It’s only a few weeks until students head back to school. In Boston, if this year is like last year, and like many others before that, there will be fewer of them in classrooms this fall.
Boston has been booming economically, a fact reflected in big population growth in recent decades. The city now claims more than 675,000 residents, according to the 2020 Census, an increase of more than 100,000 from 1980, when Boston’s post-World War II population bottomed out at 563,000. But that population surge has been accompanied by another trendline going the opposite direction: A steep decline in the population of school-age children in the city. In just the two-decade period from 2000 to 2020, Boston’s population of school-aged kids aged 5 to 17 fell by about 10,000 – going from 80,000 to about 70,000.
It’s a troubling trend, says Will Austin, founder and CEO of the Boston Schools Fund, a nonprofit working to improve quality in Boston schools. “You can define families in many different ways, but the reality is that kids do make neighborhoods,” Austin said on this week’s episode of The Codcast.
Austin, 43, grew up in Dorchester and is raising his three school-aged children with his wife in Roslindale.
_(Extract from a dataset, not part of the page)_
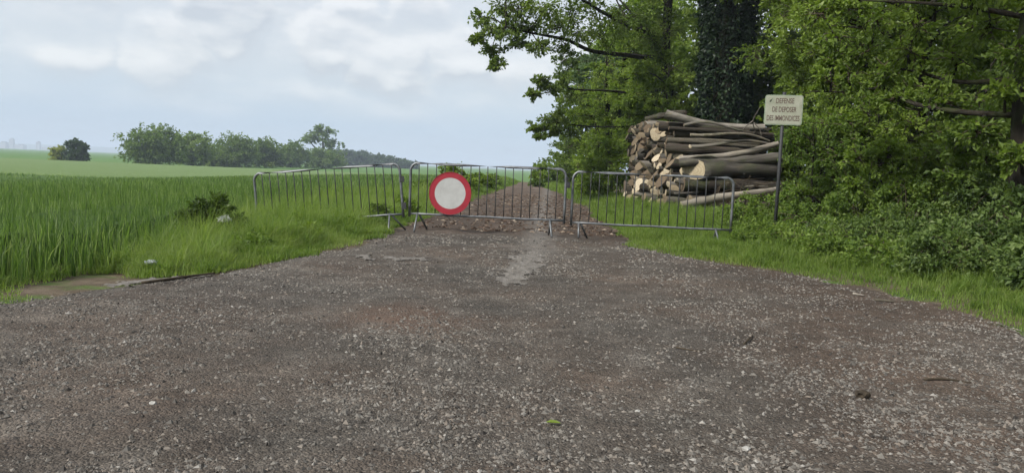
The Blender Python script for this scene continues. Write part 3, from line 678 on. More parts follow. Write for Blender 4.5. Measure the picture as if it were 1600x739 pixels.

Boston neighborhoods are far different from those of his youth. When he was growing up, Austin said, there were 18 school-age kids on his street, all within three years of age. There was a kind of “community in that space” that is increasingly hard to find in many Boston neighborhoods today.
There are lots of factors at play, said Austin, but chief among them are the soaring cost of housing in the city and the complicated student assignment process and uneven quality of schools in the district system.